In the end, the 2010 True Grit is valuable in its own right, but doesn’t seem poised to knock the 1969 film off its pedestal as the definitive go-to version. John Wayne’s centrality to the western genre, and the film’s centrality to his reputation as an actor, guarantees that. Jeff Bridges plays a competent drunken hombre, but Wayne dug deeper into cinematic history by aping the voice and mannerisms of the great Wallace Beery (profiled in Part 2 of last year’s For Conservative Movie Lovers look at 1931’s The Champ). It’s the kind of performance that tells us that the actor is having as much fun with it as we are.
Coming full in the face of the onset of the Vietnam War and the Hippie Era (not to mention Leone’s genre-altering spaghetti westerns and Sam Peckinpah’s The Wild Bunch, which was released a mere week after True Grit), this unabashedly entertaining and overblown character study was also a courageous thing to attempt, possessing a resonance extending well beyond the confines of the picture itself. Film critic Richard Schickel captured the full measure of Wayne’s contribution in his June 20, 1969 review of the movie in Life magazine when, talking of the story’s famous climax (capped by the salty declaration, “Fill your hand, you sonofabitch!”), he wrote:
Watching, one shouts, laughs and, unaccountably, feels tears beginning to tingle. For you feel you may be witnessing not just the beginning of a good movie’s climax but a full-throated valedictory for a tradition. Here is Wayne, the last of a great generation of western heroes, committing himself again to an action that at once affectionately parodies and joyously summarizes the hundreds — thousands — of similar moments that have preceded it in film history. And there is a tremendous sense of relief in the way he goes about it.

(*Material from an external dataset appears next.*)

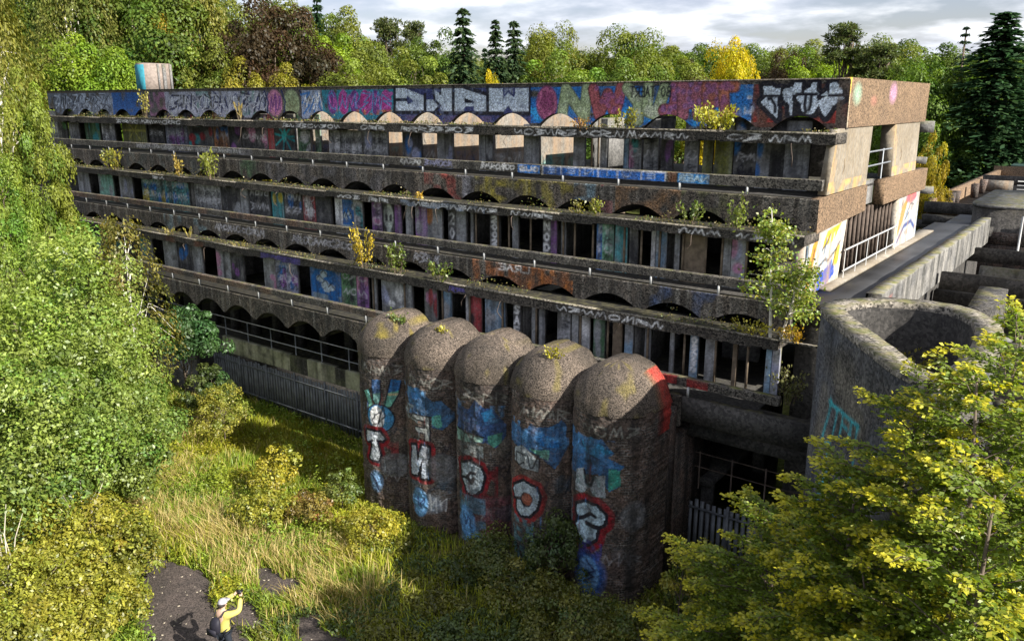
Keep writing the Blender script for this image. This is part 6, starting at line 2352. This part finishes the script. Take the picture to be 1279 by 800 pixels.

This “tremendous sense of relief” is extended in a final scene that doesn’t appear in either the book or in the 2010 Coen version, where Mattie Ross is allowed to offer her family’s grave plot to Rooster while he is still alive, cementing their friendship, and Rooster rides off into the sunset, jumping the fence Mattie said he was too old and fat to attempt while shouting, “Come see a fat old man sometime!” Like the young boy in Shane shouting “Come back!” (which likewise wasn’t in the book, but was only added later for the film), it’s a scene so possessive of dramatic satisfaction (what Schickel called his “tremendous sense of relief”) that we walk away from the 2010 version feeling cheated that it has been replaced by the comparatively predictable, bittersweet, and elegiac ending of the novel, the kind of dreariness we’ve long come to expect from “real art.”
Regardless of the gateway to True Grit you choose — 1968 book, 1969 film, or its 2010 cousin — it has once again proven that it is a story good enough to sustain multiple treatments. I recommend taking them on in order: Portis, Wayne, Coens.